Binance executives, including new CEO Richard Teng, attended the Token2049 event in Singapore in September. 

As part of Binance’s agreement with the DOJ, former CEO Changpeng Zhao resigned from his post and was barred from ever serving in an executive capacity at the exchange. He currently faces a lawsuit 

Bitcoin ETFs, user experience will drive adoption — eToro CEO

While grassroots cryptocurrency adoption went stale after last year’s implosions in the industry, trading platform eToro’s chief executive believes that the appeal of exchange-traded funds (ETFs) for institutions and ease of investing through various platforms for non-professionals could further drive Bitcoin (BTC) adoption.

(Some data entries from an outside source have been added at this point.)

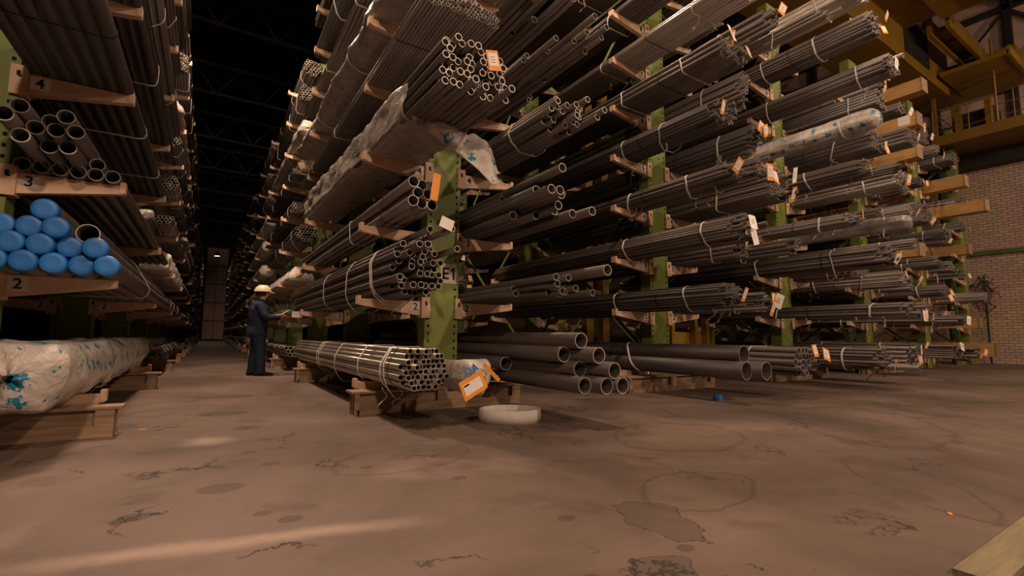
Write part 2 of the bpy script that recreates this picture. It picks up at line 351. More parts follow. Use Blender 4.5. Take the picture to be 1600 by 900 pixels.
# ================================================================== racks
ROWX = dict(D=-1.65, E=2.43, F=6.43, G=10.43, H=14.43, I=18.43, J=22.43)
ROWN = dict(D='left rack', E='E1 rack', F='first rack right of E1', G='second rack right of E1', H='third rack right of E1', I='fourth rack right of E1', J='last rack before brick wall')
Y0C, DYC = 5.43, 3.85
HW = .22
def LZ(l, row=''): return .31 if l == 1 else 1.24 + .84 * (l - 2) + (.04 if row == 'D' else 0)
ORD = ['first', 'second', 'third', 'fourth', 'fifth', 'sixth', 'seventh', 'eighth', 'ninth', 'tenth', 'eleventh', 'twelfth', 'thirteenth', 'fourteenth', 'fifteenth']
_arm = {}
def arm_mesh(s, lvl, card, tip=1.02):
    key = (s, lvl if card else 0, card, tip)
    if key in _arm: return _arm[key]
    b = MB(); x0, x1 = s * HW, s * tip
    b.prism([(x0, -.17), (x1, -.055), (x1, 0), (x0, 0)] if s > 0 else [(x0, 0), (x1, 0), (x1, -.055), (x0, -.17)], 'y', .0, .012, 'cream')
    b.box(min(x0, x1), max(x0, x1), -.005, .085, -.014, 0, 'cream')
    b.add([(x0, 0, -.17), (x1, 0, -.055), (x1, .07, -.055), (x0, .07, -.17), (x0, 0, -.182), (x1, 0, -.067), (x1, .07, -.067), (x0, .07, -.182)],
          [(0, 1, 2, 3), (7, 6, 5, 4), (0, 4, 5, 1), (1, 5, 6, 2), (2, 6, 7, 3), (3, 7, 4, 0)], 'cream')
    b.box(x1 - .03 if s > 0 else x1 - .01, x1 + .01 if s > 0 else x1 + .03, -.006, .086, -.06, .035, 'cream')
    me = b.mesh('arm')
    b = MB(); xa, xb = sorted((s * (HW - .05), s * (HW + .055))); b.box(xa, xb, -.035, -.01, -.2, .05, 'cream'); 
    xa, xb = sorted((s * HW, s * (HW + .055))); b.box(xa, xb, -.012, .1, -.2, .05, 'cream')
    c = s * HW; b.box(c - .012, c + .012, -.038, -.034, -.04, .0, 'hole'); b.box(c - .004, c + .02, -.038, -.034, -.05, -.036, 'hole'); mb = b.mesh('bracket')
    mc = None
    if card:
        b = MB(); cx = s * (HW + .125); cz = -.07; b.box(cx - .06, cx + .06, -.004, 0, cz - .055, cz + .055, 'card'); text_into(b, str(lvl), .12, 'black', cx, -.006, cz); mc = b.mesh('number_card')
    _arm[key] = (me, mb, mc); return _arm[key]
_up = {}
def upright_mesh(h):
    if h in _up: return _up[h]
    b = MB(); b.box(-HW, HW, 0, .02, 0, h, 'green'); b.box(-HW, -HW + .02, .02, .22, 0, h, 'green'); b.box(HW - .02, HW, .02, .22, 0, h, 'green'); b.box(-HW, HW, .2, .22, 0, h, 'green')
    z = .12
    while z < h - .05:
        for s in (-1, 1): b.box(s * (HW - .045) - .013, s * (HW - .045) + .013, -.002, .003, z - .015, z + .015, 'hole')
        z += .092
    _up[h] = b.mesh('upright'); return _up[h]
def column(row, k, h=8.2, levels=9, card=False, sides=(-1, 1)):
    if row == 'J': sides = (-1,)
    X = ROWX[row]; y = Y0C + DYC * k - (.1 if row == 'D' else 0)
    lab = ('green punched upright carrying the E1 sign at the aisle corner' if (row, k) == ('E', 0) else
           ('green punched steel upright with cream arms, front of the %s' % ROWN[row] if k == 0 else 'green steel upright with cream arms, %s back in the %s' % (ORD[k], ROWN[row])))
    t = thing('rack_column', lab, 'rack column', (X, y, 0), 0, 'cantilever rack columns')
    link('upright', upright_mesh(h), t)
    b = MB(); b.box(-.9, .9, .03, .19, 0, .13, 'green'); b.build('foot', t)
    for l in range(1, levels + 1):
        for s in sides:
            ma, mbk, mc = arm_mesh(s, l, card, .95 if row == 'D' else 1.02)
            a = link('arm', ma, t, (0, 0, LZ(l, row))); link('bracket', mbk, a)
            if mc: link('number_card', mc, a)
    return t
cols = {}
for row in 'DEFGHIJ':
    for k in range(14 if row in 'DE' else 3):
        cols[row, k] = column(row, k, h=8.4, card=(k < 2), levels=9)
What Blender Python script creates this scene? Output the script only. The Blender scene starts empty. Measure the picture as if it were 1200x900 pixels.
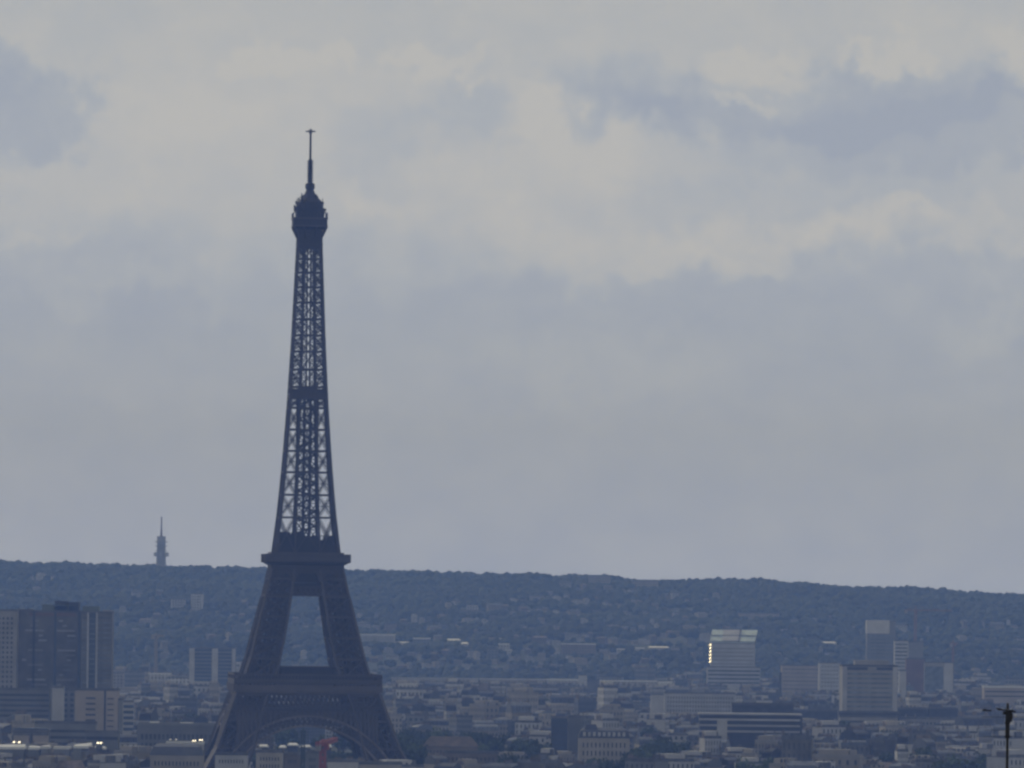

EToro CEO Yoni Assia told Cointelegraph at the recent Abu Dhabi Finance Week that institutions typically have rigid systems and prefer not to build new infrastructure for each asset class. However, for him, products like Bitcoin ETFs align with their existing modes of operation, making it easier for them to enter the market without developing new frameworks. He explained:

“[Bitcoin] ETFs could be a significant driver of adoption [because]… institutions work in a very rigid way… They’re looking for the same infrastructure, and ETF, in many cases, is that infrastructure to enable institutional demand to those who don’t want to self-custody.”

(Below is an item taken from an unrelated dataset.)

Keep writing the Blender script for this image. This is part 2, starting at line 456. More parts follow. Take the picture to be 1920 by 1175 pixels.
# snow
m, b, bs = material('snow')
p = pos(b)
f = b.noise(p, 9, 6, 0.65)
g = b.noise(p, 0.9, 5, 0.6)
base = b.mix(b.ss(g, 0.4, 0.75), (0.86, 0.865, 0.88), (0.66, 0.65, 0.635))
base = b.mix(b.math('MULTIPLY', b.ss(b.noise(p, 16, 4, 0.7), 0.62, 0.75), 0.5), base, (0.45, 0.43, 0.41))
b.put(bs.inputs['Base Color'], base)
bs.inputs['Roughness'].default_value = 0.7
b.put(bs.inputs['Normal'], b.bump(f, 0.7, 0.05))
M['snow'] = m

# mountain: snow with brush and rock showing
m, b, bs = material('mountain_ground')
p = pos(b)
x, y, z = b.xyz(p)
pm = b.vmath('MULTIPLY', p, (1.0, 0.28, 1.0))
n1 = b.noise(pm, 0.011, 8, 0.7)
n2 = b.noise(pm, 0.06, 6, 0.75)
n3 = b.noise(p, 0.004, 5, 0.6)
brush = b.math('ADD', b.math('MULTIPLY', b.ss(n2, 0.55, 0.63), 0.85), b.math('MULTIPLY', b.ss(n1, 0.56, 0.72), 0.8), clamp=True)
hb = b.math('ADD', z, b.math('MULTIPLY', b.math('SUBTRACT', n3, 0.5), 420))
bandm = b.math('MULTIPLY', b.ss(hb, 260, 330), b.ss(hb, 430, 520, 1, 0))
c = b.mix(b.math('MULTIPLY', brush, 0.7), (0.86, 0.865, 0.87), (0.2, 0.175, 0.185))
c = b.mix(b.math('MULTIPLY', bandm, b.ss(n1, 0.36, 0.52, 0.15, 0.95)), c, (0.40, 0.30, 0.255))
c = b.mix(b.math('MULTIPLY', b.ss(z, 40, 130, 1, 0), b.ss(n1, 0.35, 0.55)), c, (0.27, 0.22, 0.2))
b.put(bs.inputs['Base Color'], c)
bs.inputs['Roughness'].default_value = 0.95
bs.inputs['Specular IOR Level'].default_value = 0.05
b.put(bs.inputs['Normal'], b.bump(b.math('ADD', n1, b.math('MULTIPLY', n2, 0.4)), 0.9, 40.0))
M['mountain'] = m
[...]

Assia added that the availability of a Bitcoin ETF would likely bolster Bitcoin’s legitimacy in the eyes of institutional investors and, in turn, could support the asset’s price as it represents a familiar and institutionalized form of investment.

Meanwhile, according to Assia, the ease of investing in Bitcoin through user-friendly platforms and its integrations into diverse investment portfolios are crucial to onboarding more retail users into the market.

Crypto thieves steal $363M in November, new data reveals

The cryptocurrency industry has now seen its most “damaging” month for crypto thievery, scams and exploits in 2023, with crypto criminals walking away with $363 million in November, according to a blockchain security firm.

Around $316.4 million came from exploits alone, flash loans inflicted $45.5 million in damage, and $1.1 million was lost to various exit scams, CertiK stated in a Nov. 30 X (formerly Twitter) post.

The largest exploits in November occurred on Poloniex and HTX/Heco Bridge, with losses of $131.4 million and $113.3 million, respectively.

Meanwhile, the $45 million KyberSwap attack accounted for nearly all damage done for flash loan attacks in the month.

As of the end of November, about $1.7 billion has now been lost to exploits, exit scams and flash loan attacks in 2023.

This article does not contain investment advice or recommendations. Every investment and trading move involves risk, and readers should conduct their own research when making a decision.